Inappropriate Quotation Marks
Posted 26 October 2008 in Reading by Catriona
I’ve become a little obsessed with odd punctuation over the last two semesters: in fact, I actively seek it out, to use as material in my lectures (due ascribed to the original source, of course).
Which led me directly to many happy hours at The “Blog” of “Unnecessary” Quotation Marks.
But what’s bothering me at the moment—and I must keep a copy of this for one of the punctuation lectures next semester, if I give them—is the label to my current batch of coffee.
I’m intermittently eager to buy fair-trade coffee. I say intermittently, because sometimes the budget simply won’t allow it, and I have to stick to the regular, exploitative type.
This, of course, is straight hypocrisy. I know why fair-trade coffee is more expensive and that’s why I like buying it. So much coffee is grown in Third World countries (on a slightly unrelated note, a coffee shop at the university, which makes the best coffee on campus, sells Jamaican Blue Mountain coffee: according to their brilliant sign, the Blue Mountains are “generally” located past Kingston. I wonder where they go the rest of the time?). And coffee is a crop that can have a devastating effect on local ecology, especially as demand rises and farmers struggle to produce larger and larger crops.

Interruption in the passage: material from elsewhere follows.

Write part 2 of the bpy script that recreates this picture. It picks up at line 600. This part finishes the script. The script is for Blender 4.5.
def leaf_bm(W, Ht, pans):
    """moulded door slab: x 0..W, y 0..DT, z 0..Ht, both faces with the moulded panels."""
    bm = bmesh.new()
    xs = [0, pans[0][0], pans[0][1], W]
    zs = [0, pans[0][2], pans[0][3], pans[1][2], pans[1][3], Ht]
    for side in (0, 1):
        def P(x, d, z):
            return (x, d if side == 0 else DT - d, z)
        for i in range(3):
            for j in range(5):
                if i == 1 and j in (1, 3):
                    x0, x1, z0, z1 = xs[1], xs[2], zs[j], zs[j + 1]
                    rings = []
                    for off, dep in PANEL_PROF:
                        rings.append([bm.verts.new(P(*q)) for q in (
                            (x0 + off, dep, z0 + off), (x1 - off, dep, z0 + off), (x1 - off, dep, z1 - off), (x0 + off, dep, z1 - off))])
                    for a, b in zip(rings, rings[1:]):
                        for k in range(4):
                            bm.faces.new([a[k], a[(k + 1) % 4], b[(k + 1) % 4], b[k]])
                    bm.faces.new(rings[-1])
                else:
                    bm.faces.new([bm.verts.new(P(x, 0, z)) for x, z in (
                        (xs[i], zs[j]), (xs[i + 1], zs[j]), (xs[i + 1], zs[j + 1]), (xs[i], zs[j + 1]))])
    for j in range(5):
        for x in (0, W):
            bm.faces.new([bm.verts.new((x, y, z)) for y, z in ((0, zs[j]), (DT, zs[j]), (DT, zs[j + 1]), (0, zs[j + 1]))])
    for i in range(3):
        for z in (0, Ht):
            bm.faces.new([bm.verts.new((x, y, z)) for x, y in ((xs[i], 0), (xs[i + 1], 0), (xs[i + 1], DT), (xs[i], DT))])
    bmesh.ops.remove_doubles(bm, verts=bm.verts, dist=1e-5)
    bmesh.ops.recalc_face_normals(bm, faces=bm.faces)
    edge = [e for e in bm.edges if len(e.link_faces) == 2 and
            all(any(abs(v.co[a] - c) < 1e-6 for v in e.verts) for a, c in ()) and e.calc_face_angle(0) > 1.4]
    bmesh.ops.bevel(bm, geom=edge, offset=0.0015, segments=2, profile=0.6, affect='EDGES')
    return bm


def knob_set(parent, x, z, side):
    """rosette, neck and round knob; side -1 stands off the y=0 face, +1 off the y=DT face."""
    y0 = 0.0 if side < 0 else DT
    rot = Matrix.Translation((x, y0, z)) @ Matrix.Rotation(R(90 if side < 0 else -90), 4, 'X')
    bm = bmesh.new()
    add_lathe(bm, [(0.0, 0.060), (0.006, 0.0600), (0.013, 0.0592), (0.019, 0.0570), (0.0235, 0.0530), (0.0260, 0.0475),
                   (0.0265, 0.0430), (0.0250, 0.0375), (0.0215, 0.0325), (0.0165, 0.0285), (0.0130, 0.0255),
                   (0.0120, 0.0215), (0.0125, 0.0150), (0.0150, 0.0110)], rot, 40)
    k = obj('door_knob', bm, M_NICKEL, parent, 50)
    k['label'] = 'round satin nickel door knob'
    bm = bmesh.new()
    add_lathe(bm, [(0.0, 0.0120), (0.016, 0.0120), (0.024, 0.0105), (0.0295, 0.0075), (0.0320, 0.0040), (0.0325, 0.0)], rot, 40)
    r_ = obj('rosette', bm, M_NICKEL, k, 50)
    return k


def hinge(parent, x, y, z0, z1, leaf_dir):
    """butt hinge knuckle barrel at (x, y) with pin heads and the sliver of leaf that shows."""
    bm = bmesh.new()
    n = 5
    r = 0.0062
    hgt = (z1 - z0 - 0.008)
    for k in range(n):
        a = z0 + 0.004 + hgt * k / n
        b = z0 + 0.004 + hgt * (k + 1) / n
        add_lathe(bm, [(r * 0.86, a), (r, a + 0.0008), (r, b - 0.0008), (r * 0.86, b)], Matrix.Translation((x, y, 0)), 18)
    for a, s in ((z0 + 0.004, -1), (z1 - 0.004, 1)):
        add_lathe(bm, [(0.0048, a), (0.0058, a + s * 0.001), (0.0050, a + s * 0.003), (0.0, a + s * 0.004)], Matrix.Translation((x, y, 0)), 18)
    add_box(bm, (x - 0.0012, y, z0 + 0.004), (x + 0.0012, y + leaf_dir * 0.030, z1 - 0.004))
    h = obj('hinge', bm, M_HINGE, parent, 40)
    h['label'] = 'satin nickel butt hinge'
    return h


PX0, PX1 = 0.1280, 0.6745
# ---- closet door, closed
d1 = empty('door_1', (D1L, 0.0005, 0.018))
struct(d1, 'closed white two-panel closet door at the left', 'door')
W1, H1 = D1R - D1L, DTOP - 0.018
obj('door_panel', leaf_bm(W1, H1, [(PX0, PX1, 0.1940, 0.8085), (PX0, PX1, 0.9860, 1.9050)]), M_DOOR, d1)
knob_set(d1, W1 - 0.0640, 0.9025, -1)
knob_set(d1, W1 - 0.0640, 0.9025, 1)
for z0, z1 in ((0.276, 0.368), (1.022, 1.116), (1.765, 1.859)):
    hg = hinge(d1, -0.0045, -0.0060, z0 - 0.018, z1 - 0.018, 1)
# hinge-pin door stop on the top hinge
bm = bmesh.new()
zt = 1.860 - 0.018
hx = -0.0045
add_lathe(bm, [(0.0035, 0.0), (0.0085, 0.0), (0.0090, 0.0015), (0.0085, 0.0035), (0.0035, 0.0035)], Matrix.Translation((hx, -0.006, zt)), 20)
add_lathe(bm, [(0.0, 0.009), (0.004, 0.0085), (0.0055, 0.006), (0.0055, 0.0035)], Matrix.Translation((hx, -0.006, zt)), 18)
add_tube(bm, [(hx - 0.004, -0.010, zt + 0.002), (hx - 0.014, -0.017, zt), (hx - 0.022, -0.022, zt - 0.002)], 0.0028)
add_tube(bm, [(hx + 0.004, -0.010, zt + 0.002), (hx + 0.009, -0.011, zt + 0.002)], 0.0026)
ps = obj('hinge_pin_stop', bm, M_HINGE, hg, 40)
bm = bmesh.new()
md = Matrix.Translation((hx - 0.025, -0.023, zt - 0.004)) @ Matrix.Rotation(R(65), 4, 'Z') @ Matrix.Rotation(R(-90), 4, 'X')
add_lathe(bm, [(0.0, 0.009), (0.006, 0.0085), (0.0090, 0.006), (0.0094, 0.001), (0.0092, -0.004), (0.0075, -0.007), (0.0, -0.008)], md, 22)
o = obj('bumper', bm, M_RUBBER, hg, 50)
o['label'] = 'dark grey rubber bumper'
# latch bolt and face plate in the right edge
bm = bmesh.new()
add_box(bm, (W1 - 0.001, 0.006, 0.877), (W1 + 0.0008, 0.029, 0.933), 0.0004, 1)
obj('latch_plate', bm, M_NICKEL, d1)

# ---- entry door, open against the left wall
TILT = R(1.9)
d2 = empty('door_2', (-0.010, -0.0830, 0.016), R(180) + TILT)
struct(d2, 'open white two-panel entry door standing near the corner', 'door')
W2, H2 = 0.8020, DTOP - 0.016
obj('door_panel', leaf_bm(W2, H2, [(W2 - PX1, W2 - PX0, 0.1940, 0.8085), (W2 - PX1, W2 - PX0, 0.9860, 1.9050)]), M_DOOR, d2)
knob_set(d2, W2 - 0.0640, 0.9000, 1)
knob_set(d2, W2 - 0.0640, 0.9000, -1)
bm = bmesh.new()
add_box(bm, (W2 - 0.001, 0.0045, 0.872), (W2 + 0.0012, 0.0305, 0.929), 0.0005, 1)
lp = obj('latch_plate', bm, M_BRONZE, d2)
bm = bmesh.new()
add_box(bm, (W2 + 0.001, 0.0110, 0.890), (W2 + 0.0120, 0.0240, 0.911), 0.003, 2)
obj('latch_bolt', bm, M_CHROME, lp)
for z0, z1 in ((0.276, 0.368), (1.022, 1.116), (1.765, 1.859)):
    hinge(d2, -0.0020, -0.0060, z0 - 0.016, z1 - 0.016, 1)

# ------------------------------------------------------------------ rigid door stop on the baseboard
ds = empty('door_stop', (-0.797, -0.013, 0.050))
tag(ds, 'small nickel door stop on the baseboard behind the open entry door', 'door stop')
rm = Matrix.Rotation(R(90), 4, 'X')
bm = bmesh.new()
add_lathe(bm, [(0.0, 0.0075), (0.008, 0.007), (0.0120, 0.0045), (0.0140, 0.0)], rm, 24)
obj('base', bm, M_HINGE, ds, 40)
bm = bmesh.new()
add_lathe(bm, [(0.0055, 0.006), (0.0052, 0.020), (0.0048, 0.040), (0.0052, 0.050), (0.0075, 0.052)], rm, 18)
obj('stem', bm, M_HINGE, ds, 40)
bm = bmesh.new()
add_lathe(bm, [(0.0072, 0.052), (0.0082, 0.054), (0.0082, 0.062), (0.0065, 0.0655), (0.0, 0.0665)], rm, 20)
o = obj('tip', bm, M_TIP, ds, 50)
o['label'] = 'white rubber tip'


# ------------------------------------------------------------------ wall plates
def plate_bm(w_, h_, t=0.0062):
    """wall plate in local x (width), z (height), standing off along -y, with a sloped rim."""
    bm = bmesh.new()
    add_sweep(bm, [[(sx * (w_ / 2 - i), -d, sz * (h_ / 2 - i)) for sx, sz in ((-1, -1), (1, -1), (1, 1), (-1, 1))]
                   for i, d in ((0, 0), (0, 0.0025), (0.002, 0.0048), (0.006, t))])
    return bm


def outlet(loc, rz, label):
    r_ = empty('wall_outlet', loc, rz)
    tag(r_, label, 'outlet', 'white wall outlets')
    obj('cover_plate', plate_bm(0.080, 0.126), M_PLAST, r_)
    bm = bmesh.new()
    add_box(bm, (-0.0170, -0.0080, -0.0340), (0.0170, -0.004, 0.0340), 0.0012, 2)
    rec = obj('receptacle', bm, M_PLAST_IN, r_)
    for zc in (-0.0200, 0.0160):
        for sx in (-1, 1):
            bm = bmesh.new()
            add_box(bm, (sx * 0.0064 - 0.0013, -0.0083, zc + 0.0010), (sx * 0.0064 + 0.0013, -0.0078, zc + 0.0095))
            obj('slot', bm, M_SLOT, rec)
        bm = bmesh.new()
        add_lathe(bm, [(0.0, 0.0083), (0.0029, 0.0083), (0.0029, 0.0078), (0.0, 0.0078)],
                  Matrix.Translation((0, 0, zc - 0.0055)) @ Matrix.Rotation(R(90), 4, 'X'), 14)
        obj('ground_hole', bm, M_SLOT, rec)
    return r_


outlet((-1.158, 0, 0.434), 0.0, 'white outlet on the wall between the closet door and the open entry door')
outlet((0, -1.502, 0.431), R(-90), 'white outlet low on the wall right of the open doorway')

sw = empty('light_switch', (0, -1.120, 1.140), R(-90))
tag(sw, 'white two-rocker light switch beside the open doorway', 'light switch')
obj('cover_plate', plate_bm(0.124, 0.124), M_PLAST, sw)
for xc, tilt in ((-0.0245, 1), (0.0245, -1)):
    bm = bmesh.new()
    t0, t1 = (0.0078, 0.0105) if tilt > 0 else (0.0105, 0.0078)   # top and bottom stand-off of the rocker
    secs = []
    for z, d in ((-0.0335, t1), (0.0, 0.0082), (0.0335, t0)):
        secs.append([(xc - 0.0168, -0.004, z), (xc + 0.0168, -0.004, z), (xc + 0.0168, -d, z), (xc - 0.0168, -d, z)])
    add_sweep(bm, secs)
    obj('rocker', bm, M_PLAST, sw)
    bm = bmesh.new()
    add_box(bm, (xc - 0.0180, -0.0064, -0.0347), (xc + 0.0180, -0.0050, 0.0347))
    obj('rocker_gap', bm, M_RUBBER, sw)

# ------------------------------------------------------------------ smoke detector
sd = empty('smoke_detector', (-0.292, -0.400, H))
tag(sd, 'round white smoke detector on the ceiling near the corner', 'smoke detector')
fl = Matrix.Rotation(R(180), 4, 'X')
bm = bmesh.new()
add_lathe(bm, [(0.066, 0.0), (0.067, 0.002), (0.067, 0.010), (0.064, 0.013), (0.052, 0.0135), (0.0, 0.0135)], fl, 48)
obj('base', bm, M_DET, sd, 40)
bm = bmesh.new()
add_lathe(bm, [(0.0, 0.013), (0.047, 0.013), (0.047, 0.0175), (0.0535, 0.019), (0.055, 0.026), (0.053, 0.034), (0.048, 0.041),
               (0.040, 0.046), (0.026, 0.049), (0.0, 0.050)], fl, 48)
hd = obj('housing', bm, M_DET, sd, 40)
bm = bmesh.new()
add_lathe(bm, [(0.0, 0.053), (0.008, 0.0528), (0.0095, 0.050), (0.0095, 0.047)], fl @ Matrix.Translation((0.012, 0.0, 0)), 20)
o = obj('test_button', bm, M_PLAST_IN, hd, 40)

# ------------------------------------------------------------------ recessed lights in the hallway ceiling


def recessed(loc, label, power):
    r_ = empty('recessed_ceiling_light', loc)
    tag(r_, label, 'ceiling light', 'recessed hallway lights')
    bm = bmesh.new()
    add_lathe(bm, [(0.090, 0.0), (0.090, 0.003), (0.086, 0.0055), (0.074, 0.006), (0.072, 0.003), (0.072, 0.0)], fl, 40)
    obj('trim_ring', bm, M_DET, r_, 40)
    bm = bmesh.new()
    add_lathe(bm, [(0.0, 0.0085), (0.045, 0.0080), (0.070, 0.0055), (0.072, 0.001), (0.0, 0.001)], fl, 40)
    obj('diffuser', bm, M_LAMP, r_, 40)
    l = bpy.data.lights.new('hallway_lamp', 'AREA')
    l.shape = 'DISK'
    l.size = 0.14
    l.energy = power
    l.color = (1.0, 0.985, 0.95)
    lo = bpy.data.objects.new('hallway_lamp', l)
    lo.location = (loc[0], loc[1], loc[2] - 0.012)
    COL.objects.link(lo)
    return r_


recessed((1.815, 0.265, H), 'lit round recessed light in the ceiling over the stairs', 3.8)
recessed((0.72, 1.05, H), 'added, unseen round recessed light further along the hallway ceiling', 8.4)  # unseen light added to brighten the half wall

I wonder sometimes whether my coffee-related guilt (and associated budget-related, exploitative-coffee guilt) arises partly out of the face that coffee is such a yuppie drink, evocative of the economic exploitation of poorer countries for the leisure and pleasure of richer ones, just as we used to do (perhaps still do) with tea.
I still drink it, though. And I make an effort to buy fair-trade coffee.
I have fair-trade coffee now, and that’s what’s worrying me. Because it’s slathered in inappropriate quotation marks in questionable places.
For example, the company tells me on one side of the packet that their commitment to their customers is “coupled with ‘state of the art’ roasting facilities.”
I don’t see why that would be ironic, but I can think of some horrifying ideas . . .
This coffee is also organic, though I don’t care one way or the other about organic production. Perhaps I should, but I’ve not given it any thought. Still, when I do, apparently “The Australian Certified Organic label is your ‘Guarantee of Integrity’,” so that’s nice.
But it’s the last section that’s worrying me:
By purchasing products marked with the Fairtrade label you are ensuring the poorest workers and farmers in the developing world are getting a ‘fair go’. The label guarantees that products have been ‘fairly traded.’ Funds generated support education, healthcare and improving work practices.
Now, granted, this isn’t the best-punctuated passage I’ve ever read. I’d have a comma after the introductory phrase in the first sentence and it looks as though the list at the end lacks parallel structure, though they may actually mean that the funds “support improving work practices,” clumsy though that phrasing might be.
(I’m also skipping over the implications of the “fair go,” which I’ve never cared for. It’s not only a cliche, but it’s also shorthand for something too complicated for any two-word phrase to express. Hence the shorthand. Yet, it seems to me that the shorthand version is increasingly used unthinkingly, divorced from any of the more complicated connotations: shorthand, like windmills, does not work that way. But that’s not the point here.)
But it’s the quotation marks that get me here.
Excluding, perhaps, the reference to the “poorest workers and farmers” and the information about where the funds are distributed, it seems that the terms “fair go” and “fairly traded” are actually the most important in the passage.
So why are they in inverted commas?
Are they ironic? Is the coffee not, in fact, fairly traded? If so, what on earth does that rather pretty badge on the front of the packet mean?
I imagine, of course, that this is an attempt to use quotation marks as a means of adding emphasis to a phrase. Naturally, that’s annoying, too.
But not as annoying as the fact that every time I open the pantry door I have to think, “But how is ‘fairly traded’ ironic? And why?”
Still, I suppose it’s not as bad as that sign I once found that read “Employees Must Wash ‘Hands’.”